— BEGIN Data excerpt —
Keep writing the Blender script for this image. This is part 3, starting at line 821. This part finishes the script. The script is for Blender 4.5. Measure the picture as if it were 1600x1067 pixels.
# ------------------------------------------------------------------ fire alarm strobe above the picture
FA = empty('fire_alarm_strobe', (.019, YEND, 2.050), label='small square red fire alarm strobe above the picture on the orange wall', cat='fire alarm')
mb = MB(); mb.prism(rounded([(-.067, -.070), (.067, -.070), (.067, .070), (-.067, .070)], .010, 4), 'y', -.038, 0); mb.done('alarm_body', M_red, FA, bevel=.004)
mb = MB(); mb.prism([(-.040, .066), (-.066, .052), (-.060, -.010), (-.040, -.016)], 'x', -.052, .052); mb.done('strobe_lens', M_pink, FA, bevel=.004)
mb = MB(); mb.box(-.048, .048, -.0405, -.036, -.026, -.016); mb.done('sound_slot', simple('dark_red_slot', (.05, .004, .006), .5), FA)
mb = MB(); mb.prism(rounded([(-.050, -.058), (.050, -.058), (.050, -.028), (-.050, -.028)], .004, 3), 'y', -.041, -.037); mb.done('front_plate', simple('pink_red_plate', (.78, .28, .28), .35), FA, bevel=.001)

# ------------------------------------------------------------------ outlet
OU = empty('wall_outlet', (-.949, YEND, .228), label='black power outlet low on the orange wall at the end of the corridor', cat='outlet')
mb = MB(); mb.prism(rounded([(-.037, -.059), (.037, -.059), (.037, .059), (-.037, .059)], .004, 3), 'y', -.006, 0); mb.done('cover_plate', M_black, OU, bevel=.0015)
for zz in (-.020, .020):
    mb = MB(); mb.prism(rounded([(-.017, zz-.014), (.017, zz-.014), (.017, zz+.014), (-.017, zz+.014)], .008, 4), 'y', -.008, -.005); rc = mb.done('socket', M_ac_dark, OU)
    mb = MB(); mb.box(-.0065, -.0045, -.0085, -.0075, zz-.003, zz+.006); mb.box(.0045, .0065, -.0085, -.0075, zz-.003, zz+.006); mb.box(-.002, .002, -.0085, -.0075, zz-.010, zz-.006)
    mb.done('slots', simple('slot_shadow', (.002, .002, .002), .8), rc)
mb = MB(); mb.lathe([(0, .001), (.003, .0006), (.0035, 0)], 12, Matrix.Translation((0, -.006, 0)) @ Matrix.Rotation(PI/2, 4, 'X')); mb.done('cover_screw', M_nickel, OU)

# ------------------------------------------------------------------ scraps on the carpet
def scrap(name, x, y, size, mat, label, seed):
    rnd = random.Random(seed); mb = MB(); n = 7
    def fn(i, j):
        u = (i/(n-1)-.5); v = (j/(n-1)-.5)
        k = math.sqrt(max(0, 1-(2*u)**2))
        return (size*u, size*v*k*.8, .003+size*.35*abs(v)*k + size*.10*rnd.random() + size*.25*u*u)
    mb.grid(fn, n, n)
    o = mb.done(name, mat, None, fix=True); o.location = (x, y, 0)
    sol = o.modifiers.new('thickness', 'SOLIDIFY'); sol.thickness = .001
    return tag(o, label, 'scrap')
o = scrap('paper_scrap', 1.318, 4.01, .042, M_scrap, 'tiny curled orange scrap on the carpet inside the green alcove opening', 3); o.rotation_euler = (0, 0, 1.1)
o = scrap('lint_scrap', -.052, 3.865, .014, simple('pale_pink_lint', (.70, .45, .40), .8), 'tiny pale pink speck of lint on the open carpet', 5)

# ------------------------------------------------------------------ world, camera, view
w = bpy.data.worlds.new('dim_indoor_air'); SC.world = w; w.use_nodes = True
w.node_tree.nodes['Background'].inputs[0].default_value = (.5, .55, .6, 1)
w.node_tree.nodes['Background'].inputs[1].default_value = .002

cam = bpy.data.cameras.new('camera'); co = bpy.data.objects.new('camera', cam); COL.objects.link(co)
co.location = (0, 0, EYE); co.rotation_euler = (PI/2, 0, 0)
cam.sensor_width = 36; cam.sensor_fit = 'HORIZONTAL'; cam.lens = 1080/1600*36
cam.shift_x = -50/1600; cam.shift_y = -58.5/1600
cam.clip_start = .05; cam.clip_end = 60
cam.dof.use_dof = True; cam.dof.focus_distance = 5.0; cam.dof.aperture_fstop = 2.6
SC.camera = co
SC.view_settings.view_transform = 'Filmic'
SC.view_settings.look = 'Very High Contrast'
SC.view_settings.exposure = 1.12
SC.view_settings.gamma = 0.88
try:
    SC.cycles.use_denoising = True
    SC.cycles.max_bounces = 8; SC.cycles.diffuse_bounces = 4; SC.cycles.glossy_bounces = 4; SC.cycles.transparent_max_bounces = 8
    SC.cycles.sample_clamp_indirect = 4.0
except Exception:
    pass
— END Data excerpt —
What you should do
Beginning at the top of the data, please return every line until and including the line containing "(.78, .28, .28), .35), FA, bevel=.001)", copied exactly, and nothing past it.

Exercise result
Keep writing the Blender script for this image. This is part 3, starting at line 821. This part finishes the script. The script is for Blender 4.5. Measure the picture as if it were 1600x1067 pixels.
# ------------------------------------------------------------------ fire alarm strobe above the picture
FA = empty('fire_alarm_strobe', (.019, YEND, 2.050), label='small square red fire alarm strobe above the picture on the orange wall', cat='fire alarm')
mb = MB(); mb.prism(rounded([(-.067, -.070), (.067, -.070), (.067, .070), (-.067, .070)], .010, 4), 'y', -.038, 0); mb.done('alarm_body', M_red, FA, bevel=.004)
mb = MB(); mb.prism([(-.040, .066), (-.066, .052), (-.060, -.010), (-.040, -.016)], 'x', -.052, .052); mb.done('strobe_lens', M_pink, FA, bevel=.004)
mb = MB(); mb.box(-.048, .048, -.0405, -.036, -.026, -.016); mb.done('sound_slot', simple('dark_red_slot', (.05, .004, .006), .5), FA)
mb = MB(); mb.prism(rounded([(-.050, -.058), (.050, -.058), (.050, -.028), (-.050, -.028)], .004, 3), 'y', -.041, -.037); mb.done('front_plate', simple('pink_red_plate', (.78, .28, .28), .35), FA, bevel=.001)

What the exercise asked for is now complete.